Gather every line holding the string "scene".

------------------------------

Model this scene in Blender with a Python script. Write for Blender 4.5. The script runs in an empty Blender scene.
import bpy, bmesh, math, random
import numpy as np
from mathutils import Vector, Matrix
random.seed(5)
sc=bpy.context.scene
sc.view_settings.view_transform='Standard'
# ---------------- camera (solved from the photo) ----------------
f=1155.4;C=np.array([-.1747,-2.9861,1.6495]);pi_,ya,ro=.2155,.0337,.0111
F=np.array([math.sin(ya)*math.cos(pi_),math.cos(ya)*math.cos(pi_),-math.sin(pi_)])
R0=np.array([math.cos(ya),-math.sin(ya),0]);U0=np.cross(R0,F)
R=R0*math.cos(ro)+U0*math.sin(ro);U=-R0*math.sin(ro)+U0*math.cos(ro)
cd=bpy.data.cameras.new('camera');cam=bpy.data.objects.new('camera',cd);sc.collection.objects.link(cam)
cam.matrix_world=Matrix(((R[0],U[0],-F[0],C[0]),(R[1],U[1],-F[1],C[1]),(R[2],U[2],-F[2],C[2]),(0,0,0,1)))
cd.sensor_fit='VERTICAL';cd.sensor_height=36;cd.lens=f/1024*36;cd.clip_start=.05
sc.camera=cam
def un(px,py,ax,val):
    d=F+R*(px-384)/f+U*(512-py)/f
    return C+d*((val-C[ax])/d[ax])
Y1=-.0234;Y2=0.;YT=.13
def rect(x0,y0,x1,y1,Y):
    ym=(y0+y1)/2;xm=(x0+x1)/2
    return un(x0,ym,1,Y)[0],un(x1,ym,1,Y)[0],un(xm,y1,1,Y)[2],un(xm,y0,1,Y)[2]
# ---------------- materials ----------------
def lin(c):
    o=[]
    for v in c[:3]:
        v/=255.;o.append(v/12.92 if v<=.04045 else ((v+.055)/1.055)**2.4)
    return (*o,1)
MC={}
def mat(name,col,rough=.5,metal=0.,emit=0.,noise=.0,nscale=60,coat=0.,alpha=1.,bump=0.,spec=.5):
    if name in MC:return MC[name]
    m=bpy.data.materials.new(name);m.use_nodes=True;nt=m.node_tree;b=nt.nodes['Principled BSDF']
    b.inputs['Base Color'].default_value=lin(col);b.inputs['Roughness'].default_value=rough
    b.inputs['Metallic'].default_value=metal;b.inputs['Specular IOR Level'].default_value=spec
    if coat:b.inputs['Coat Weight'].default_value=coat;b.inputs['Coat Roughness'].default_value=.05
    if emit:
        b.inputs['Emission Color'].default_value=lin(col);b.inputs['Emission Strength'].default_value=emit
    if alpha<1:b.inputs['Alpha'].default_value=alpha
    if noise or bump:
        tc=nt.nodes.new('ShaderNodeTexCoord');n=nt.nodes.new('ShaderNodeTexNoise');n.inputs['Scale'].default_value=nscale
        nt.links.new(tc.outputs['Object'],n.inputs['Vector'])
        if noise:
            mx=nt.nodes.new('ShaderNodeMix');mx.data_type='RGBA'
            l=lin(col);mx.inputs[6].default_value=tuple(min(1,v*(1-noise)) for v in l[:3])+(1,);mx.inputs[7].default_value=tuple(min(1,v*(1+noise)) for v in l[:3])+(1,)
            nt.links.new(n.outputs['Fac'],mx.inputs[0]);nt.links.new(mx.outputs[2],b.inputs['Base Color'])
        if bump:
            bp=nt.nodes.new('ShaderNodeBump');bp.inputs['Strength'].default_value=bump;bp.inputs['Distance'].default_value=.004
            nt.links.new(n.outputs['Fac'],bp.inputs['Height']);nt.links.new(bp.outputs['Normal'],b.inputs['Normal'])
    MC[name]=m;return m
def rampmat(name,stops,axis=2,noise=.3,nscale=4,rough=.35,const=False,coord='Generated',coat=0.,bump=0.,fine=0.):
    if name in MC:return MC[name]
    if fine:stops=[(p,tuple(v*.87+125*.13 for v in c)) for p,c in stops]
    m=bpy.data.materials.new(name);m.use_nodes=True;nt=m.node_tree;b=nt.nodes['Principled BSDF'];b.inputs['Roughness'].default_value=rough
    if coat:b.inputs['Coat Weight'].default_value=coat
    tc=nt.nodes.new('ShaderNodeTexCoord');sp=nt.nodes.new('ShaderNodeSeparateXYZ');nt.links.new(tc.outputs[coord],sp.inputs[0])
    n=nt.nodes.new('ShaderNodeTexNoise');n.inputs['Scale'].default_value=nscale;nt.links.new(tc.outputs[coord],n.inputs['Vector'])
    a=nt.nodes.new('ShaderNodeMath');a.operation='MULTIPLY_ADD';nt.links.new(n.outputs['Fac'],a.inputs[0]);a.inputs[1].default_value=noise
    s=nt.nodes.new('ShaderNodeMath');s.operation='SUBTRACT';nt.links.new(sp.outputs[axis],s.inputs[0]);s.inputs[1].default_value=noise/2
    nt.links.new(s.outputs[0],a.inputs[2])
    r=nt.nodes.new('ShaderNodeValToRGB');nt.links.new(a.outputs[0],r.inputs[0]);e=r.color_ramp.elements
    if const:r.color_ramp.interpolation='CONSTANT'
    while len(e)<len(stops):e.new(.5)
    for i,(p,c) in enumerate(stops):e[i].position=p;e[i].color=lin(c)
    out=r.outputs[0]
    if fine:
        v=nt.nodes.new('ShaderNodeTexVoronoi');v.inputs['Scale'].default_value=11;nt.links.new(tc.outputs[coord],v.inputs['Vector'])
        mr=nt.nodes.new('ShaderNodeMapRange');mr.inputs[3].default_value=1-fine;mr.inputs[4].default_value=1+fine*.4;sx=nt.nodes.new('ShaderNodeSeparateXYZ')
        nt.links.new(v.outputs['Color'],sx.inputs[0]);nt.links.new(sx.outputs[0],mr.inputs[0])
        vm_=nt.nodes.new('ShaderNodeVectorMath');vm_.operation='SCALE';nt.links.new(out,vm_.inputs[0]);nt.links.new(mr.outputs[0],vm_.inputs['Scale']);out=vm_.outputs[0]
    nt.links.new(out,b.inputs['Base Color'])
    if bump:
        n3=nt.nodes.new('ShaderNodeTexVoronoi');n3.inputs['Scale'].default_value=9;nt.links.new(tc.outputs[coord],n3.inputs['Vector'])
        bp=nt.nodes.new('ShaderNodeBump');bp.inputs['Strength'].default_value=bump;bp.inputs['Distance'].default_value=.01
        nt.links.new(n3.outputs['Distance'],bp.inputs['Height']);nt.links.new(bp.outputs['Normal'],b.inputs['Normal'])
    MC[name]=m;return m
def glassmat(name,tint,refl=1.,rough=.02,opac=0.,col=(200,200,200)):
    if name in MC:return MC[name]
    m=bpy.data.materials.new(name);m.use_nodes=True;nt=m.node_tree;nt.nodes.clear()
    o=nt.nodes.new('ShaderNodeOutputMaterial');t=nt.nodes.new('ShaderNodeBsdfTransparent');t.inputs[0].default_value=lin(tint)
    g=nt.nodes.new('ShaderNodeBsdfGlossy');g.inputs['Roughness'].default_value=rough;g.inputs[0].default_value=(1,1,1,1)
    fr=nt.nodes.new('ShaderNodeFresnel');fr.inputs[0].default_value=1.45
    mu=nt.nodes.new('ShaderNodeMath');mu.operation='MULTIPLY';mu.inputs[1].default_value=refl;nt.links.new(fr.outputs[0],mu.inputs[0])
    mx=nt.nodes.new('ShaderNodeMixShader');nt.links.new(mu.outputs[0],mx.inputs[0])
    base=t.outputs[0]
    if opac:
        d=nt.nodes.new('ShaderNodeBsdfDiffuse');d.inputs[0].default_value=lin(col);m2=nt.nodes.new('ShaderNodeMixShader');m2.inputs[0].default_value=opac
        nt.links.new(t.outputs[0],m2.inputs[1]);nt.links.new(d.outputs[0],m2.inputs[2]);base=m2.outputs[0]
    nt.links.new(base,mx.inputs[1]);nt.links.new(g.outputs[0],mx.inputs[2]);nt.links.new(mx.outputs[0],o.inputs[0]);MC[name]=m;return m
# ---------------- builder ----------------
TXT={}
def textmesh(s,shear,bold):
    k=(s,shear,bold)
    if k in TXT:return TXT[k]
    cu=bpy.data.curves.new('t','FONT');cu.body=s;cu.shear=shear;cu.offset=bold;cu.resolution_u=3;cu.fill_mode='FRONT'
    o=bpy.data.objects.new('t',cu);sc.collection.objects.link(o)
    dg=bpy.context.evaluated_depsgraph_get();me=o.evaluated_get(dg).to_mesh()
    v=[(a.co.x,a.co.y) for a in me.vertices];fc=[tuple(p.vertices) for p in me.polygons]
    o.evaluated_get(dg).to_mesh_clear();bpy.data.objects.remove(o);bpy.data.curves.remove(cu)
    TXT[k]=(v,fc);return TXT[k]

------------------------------

_RESPONSE BELOW:_
Model this scene in Blender with a Python script. Write for Blender 4.5. The script runs in an empty Blender scene.
sc=bpy.context.scene